Le nouveau patriotisme (Edito 27)
Historiquement, les démocraties ont toujours été mises à l'épreuve par les circonstances économiques difficiles. En effet, l'exercice calme et apaisé de relations démocratiques paraît coïncider avec les périodes de prospérité économique. Dés que cette prospérité disparaît ou tarde à revenir, certains "démons" apparaissent dont le retour en force de certaines idéologies plus agressives qui s'opposent alors à une forme d'universalisme pour promouvoir diverses formes de patriotismes.
Ce patriotisme est l'expression d'une identité linguistique, culturelle, géographique qui cherche à s'affirmer progressivement dans un cadre politique.
Le patriotisme n'est pas une idéologie. C'est un état d'esprit qui repose sur l'exaltation de critères d'identité (géographique, culturelle ?) pour présenter une alternative.
Cette approche de "nouvelle offre" repose sur un terrain qui est d'abord celui de l'échec des approches idéologiques plus universalistes.
La poussée de patriotismes intervient lorsque les références idéologiques traditionnelles deviennent inefficaces voire même suspectes.

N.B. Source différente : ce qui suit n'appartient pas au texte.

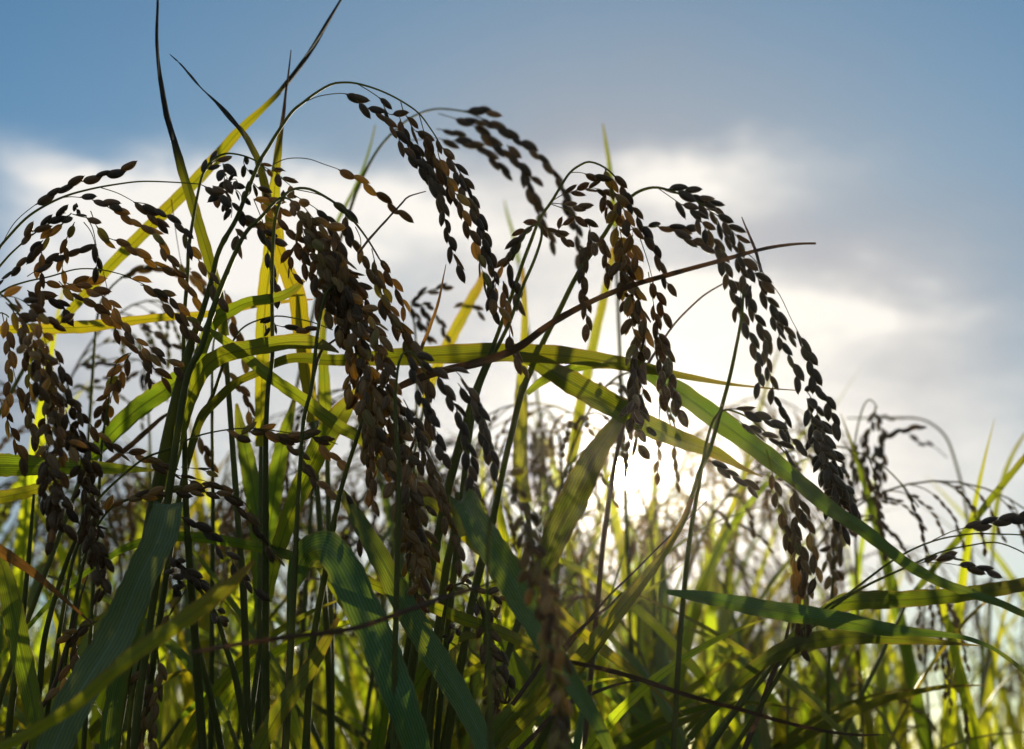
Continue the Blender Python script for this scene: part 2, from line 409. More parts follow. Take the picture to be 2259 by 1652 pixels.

Il y a un moment où le décalage entre la "parole officielle" et la conscience collective de certaines difficultés produit un rejet des grilles classiques de lecture. Plus ce décalage dure ou se creuse, plus les repères classiques sont considérés comme instrumentalisés à des fins "impures" et suscitent un scepticisme croissant.
Les idéologies classiques ont toujours eu deux vocations complémentaires :
- un mécanisme de guide de la pensée,
- pour apporter des solutions.
Sur ces deux volets, la période actuelle est marquée par une fragilisation manifeste des idéologies qui ne donnent plus de grille d'analyse et qui apportent encore moins de solutions.
Cette poussée d'un nouveau patriotisme intervient donc classiquement lorsque trois facteurs sont réunis.
Tout d'abord, dans les circonstances où les idéologies traditionnelles ont fait preuve de leurs faiblesses. Elle s'avèrent incapables de mettre en ?uvre des solutions durables. Elles donnent le sentiment de s'accommoder de situations qui ne sont plus supportées par l'opinion publique. Cette dernière éprouve alors le besoin de se réfugier dans une autre voie.
Ensuite, l'émergence du patriotisme accompagne les périodes où les valeurs universelles sont perçues comme un luxe. L'opinion publique ne conteste pas fondamentalement telle ou telle valeur d'accueil, de libéralisme, de tolérance mais elle considère que la pression des évènements du moment renvoie ces valeurs à des défis d'une autre époque ou à des aspects de "vitrine" qui n'ont plus de raison d'être.
Enfin, dernière étape, face à des sociétés de plus en plus permissives, le patriotisme est perçu comme un moyen de "légitime défense". Pour se sauver dans des circonstances particulièrement mouvementées, le patriotisme apparaît alors comme une réponse car permettant de réaliser l'unité au moment même où elle serait menacée par des évènements forts.
La période actuelle est marquée par l'échec sur trois fronts d'aspirations vitales pour le progrès de l'espèce humaine : être, se réaliser, fraterniser.
Sur ces trois fronts, l'actualité semble laisser place à l'autodestruction, à une désagrégation de la communauté exposée à des maux multiples qui amplifient les peurs les plus anciennes de l'humanité y compris tout simplement la préservation de sa place sur la planète terre.
Si les idéologies traditionnelles ne parviennent pas à retrouver leur légitimité par leur utilité, une recrudescence des patriotismes se produira inéluctablement.
L'enjeu réside dans l'évolution éventuelle de ces patriotismes vers des formes modernes de nationalismes.
Cette évolution constituerait une menace certaine.
Ce risque montre, si besoin était, que plus encore que par le passé, les idéologies classiques sont "condamnées à réussir".